Artist's Statement:  Unbearable Lightness of Being Series

I was inspired by Kundera's The Unbearable Lightness of Being to build these sculptures of thin porcelain fragments.  The pieces are surprisingly light in weight, almost negligible.  I also play with the way that light penetrates and enlivens the interior of the piece, even though it is constructed of earth.  And of course, porcelain is a light or white clay.

Unbearable is depicted not just by the lightness, but also by my use of fragments. These fragments reflect the fragmentation within and all around me.  They ask the question:  Once fragmented, is something automatically broken and useless?  Or can fragments mend and come to constitute a whole, even something lovely?  Alexa Brazilian writes of the emergence of “beautifully flawed” ceramics.   

The fragments are thin, almost skin-like.  As I construct the piece by “coil” method, sometimes I leave tiny holes.  Lately these have become larger holes, again emphasizing our vulnerability.  The coils remind me of bones, of ribs coming together.  I use color to emphasize where the piece is coming apart/ coming together.  The pieces look fragile, but porcelain is in fact a very strong clay.
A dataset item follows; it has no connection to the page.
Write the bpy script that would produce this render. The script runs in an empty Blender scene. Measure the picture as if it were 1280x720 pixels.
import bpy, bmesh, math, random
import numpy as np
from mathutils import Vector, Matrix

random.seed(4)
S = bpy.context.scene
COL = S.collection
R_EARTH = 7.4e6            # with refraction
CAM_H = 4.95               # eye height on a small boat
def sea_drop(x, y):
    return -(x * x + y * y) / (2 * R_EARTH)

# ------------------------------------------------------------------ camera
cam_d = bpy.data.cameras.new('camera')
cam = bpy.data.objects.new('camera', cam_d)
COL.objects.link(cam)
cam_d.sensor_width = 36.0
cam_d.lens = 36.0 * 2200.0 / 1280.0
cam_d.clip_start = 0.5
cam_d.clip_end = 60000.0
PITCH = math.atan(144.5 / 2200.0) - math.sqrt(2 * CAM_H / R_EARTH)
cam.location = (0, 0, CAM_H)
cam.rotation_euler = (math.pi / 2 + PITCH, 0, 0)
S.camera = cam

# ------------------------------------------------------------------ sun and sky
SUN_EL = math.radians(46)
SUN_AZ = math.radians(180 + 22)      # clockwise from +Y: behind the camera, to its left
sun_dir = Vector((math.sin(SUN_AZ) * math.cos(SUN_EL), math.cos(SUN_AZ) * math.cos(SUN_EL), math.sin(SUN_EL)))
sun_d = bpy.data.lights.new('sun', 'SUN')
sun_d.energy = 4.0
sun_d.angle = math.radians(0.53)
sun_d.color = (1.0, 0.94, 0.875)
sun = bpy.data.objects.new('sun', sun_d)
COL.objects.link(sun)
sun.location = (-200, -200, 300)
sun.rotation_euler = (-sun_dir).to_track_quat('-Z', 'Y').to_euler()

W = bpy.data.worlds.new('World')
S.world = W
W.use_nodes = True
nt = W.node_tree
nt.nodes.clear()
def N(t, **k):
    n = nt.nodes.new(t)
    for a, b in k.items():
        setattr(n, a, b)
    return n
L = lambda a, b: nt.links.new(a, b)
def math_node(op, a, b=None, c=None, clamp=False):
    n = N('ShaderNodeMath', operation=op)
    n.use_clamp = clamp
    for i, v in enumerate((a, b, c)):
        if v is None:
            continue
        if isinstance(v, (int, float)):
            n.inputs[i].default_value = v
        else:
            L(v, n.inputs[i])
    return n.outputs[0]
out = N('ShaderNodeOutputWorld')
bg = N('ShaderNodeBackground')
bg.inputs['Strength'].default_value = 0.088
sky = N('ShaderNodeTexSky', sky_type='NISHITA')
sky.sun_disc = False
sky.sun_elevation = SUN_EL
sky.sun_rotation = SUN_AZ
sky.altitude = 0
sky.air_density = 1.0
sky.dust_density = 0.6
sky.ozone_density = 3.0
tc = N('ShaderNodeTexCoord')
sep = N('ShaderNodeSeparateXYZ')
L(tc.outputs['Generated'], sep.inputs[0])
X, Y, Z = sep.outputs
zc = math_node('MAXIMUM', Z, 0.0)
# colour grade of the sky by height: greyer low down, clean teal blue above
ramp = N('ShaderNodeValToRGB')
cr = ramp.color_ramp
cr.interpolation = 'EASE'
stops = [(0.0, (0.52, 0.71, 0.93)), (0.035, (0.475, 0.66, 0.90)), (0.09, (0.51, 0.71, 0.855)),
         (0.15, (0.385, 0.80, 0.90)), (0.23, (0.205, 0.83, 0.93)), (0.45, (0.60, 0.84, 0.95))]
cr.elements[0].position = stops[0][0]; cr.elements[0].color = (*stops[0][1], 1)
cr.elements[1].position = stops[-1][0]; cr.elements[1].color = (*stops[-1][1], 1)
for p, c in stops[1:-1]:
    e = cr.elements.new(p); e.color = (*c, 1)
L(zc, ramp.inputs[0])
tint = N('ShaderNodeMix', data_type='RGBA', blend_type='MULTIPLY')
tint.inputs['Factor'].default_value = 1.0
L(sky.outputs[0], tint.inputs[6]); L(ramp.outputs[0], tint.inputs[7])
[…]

As I work, I also think about Georgia O'Keeffe's flower paintings, leaves and feathers, Mondrian, and even machinery pieces.   I think about forces: waves, wind, clouds racing across the sky, icebergs and icebergs melting, the movement of crustal plates, the delicate balance between our human needs and the needs of our environment.  In the world surrounding us there is a collision of forces, fragmentation, even chaos.  Somehow the center holds, even when it seems that centripetal force is about to spin everything away.  There is subtle orderliness, movement towards healing and growth, and much beauty.  These are tensions that I embody in these sculptures.